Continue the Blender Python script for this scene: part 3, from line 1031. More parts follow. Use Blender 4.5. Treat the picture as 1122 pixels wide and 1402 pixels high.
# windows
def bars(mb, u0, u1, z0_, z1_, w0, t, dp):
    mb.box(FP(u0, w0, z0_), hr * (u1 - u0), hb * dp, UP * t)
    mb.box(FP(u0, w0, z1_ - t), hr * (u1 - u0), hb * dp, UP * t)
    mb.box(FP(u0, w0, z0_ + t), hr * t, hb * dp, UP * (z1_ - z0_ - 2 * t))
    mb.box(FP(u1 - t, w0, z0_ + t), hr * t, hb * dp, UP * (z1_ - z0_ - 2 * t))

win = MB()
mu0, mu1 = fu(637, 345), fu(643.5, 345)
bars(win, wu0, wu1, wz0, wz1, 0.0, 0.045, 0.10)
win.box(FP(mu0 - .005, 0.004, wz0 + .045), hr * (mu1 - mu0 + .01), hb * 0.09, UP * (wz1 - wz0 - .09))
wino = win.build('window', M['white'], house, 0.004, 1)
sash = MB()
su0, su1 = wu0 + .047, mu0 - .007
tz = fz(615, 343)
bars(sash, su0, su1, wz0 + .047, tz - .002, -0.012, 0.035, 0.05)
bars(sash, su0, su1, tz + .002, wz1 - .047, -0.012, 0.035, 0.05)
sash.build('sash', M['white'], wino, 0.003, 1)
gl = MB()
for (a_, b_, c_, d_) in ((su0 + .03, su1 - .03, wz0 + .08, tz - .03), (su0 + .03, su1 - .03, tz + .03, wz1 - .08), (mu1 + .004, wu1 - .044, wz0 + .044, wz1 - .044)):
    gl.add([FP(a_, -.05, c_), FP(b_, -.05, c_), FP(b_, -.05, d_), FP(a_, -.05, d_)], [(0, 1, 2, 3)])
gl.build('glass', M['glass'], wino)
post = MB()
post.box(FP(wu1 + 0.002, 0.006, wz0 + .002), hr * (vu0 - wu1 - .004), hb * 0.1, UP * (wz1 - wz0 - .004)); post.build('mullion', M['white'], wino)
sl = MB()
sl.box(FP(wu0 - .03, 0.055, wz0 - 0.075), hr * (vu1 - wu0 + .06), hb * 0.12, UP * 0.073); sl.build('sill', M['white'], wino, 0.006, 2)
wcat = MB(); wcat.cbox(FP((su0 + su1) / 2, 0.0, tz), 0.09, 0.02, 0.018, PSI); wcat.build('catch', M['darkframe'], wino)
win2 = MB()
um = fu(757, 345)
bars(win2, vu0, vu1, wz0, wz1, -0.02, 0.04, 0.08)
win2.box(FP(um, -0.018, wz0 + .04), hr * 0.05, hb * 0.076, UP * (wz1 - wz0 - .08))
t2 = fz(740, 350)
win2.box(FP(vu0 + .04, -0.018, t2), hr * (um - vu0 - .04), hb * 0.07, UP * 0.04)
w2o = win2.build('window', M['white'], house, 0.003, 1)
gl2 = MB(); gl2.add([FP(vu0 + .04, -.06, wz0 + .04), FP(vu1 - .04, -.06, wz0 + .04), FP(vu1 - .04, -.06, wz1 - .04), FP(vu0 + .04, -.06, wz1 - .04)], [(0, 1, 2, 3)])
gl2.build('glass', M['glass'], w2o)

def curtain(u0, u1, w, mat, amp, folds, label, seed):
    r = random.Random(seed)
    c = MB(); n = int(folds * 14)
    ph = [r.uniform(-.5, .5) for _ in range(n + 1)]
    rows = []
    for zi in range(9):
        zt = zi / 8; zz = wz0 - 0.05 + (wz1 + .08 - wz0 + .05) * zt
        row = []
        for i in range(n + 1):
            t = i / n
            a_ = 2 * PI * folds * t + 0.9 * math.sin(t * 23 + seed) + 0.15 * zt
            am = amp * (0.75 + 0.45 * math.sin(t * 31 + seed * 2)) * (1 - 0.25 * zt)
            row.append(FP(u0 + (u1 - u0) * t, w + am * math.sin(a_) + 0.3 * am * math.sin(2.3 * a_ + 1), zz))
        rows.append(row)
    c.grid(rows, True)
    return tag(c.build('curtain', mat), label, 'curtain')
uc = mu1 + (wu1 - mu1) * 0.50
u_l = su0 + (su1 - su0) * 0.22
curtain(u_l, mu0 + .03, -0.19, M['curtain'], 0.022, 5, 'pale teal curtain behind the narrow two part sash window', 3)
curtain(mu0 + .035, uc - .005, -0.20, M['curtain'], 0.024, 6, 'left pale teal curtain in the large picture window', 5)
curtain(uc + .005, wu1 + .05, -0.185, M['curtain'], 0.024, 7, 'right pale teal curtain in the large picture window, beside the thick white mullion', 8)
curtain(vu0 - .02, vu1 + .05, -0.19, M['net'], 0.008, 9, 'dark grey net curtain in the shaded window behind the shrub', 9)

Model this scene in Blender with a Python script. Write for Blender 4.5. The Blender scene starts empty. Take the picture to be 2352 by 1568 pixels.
= = = = = = =
Repeat every entry exactly, please.

Continue the Blender Python script for this scene: part 3, from line 1031. More parts follow. Use Blender 4.5. Treat the picture as 1122 pixels wide and 1402 pixels high.
# windows
def bars(mb, u0, u1, z0_, z1_, w0, t, dp):
    mb.box(FP(u0, w0, z0_), hr * (u1 - u0), hb * dp, UP * t)
    mb.box(FP(u0, w0, z1_ - t), hr * (u1 - u0), hb * dp, UP * t)
    mb.box(FP(u0, w0, z0_ + t), hr * t, hb * dp, UP * (z1_ - z0_ - 2 * t))
    mb.box(FP(u1 - t, w0, z0_ + t), hr * t, hb * dp, UP * (z1_ - z0_ - 2 * t))

win = MB()
mu0, mu1 = fu(637, 345), fu(643.5, 345)
bars(win, wu0, wu1, wz0, wz1, 0.0, 0.045, 0.10)
win.box(FP(mu0 - .005, 0.004, wz0 + .045), hr * (mu1 - mu0 + .01), hb * 0.09, UP * (wz1 - wz0 - .09))
wino = win.build('window', M['white'], house, 0.004, 1)
sash = MB()
su0, su1 = wu0 + .047, mu0 - .007
tz = fz(615, 343)
bars(sash, su0, su1, wz0 + .047, tz - .002, -0.012, 0.035, 0.05)
bars(sash, su0, su1, tz + .002, wz1 - .047, -0.012, 0.035, 0.05)
sash.build('sash', M['white'], wino, 0.003, 1)
gl = MB()
for (a_, b_, c_, d_) in ((su0 + .03, su1 - .03, wz0 + .08, tz - .03), (su0 + .03, su1 - .03, tz + .03, wz1 - .08), (mu1 + .004, wu1 - .044, wz0 + .044, wz1 - .044)):
    gl.add([FP(a_, -.05, c_), FP(b_, -.05, c_), FP(b_, -.05, d_), FP(a_, -.05, d_)], [(0, 1, 2, 3)])
gl.build('glass', M['glass'], wino)
post = MB()
post.box(FP(wu1 + 0.002, 0.006, wz0 + .002), hr * (vu0 - wu1 - .004), hb * 0.1, UP * (wz1 - wz0 - .004)); post.build('mullion', M['white'], wino)
sl = MB()
sl.box(FP(wu0 - .03, 0.055, wz0 - 0.075), hr * (vu1 - wu0 + .06), hb * 0.12, UP * 0.073); sl.build('sill', M['white'], wino, 0.006, 2)
wcat = MB(); wcat.cbox(FP((su0 + su1) / 2, 0.0, tz), 0.09, 0.02, 0.018, PSI); wcat.build('catch', M['darkframe'], wino)
win2 = MB()
um = fu(757, 345)
bars(win2, vu0, vu1, wz0, wz1, -0.02, 0.04, 0.08)
win2.box(FP(um, -0.018, wz0 + .04), hr * 0.05, hb * 0.076, UP * (wz1 - wz0 - .08))
t2 = fz(740, 350)
win2.box(FP(vu0 + .04, -0.018, t2), hr * (um - vu0 - .04), hb * 0.07, UP * 0.04)
w2o = win2.build('window', M['white'], house, 0.003, 1)
gl2 = MB(); gl2.add([FP(vu0 + .04, -.06, wz0 + .04), FP(vu1 - .04, -.06, wz0 + .04), FP(vu1 - .04, -.06, wz1 - .04), FP(vu0 + .04, -.06, wz1 - .04)], [(0, 1, 2, 3)])
gl2.build('glass', M['glass'], w2o)

def curtain(u0, u1, w, mat, amp, folds, label, seed):
    r = random.Random(seed)
    c = MB(); n = int(folds * 14)
    ph = [r.uniform(-.5, .5) for _ in range(n + 1)]
    rows = []
    for zi in range(9):
        zt = zi / 8; zz = wz0 - 0.05 + (wz1 + .08 - wz0 + .05) * zt
        row = []
        for i in range(n + 1):
            t = i / n
            a_ = 2 * PI * folds * t + 0.9 * math.sin(t * 23 + seed) + 0.15 * zt
            am = amp * (0.75 + 0.45 * math.sin(t * 31 + seed * 2)) * (1 - 0.25 * zt)
            row.append(FP(u0 + (u1 - u0) * t, w + am * math.sin(a_) + 0.3 * am * math.sin(2.3 * a_ + 1), zz))
        rows.append(row)
    c.grid(rows, True)
    return tag(c.build('curtain', mat), label, 'curtain')
uc = mu1 + (wu1 - mu1) * 0.50
u_l = su0 + (su1 - su0) * 0.22
curtain(u_l, mu0 + .03, -0.19, M['curtain'], 0.022, 5, 'pale teal curtain behind the narrow two part sash window', 3)
curtain(mu0 + .035, uc - .005, -0.20, M['curtain'], 0.024, 6, 'left pale teal curtain in the large picture window', 5)
curtain(uc + .005, wu1 + .05, -0.185, M['curtain'], 0.024, 7, 'right pale teal curtain in the large picture window, beside the thick white mullion', 8)
curtain(vu0 - .02, vu1 + .05, -0.19, M['net'], 0.008, 9, 'dark grey net curtain in the shaded window behind the shrub', 9)

Model this scene in Blender with a Python script. Write for Blender 4.5. The Blender scene starts empty. Take the picture to be 2352 by 1568 pixels.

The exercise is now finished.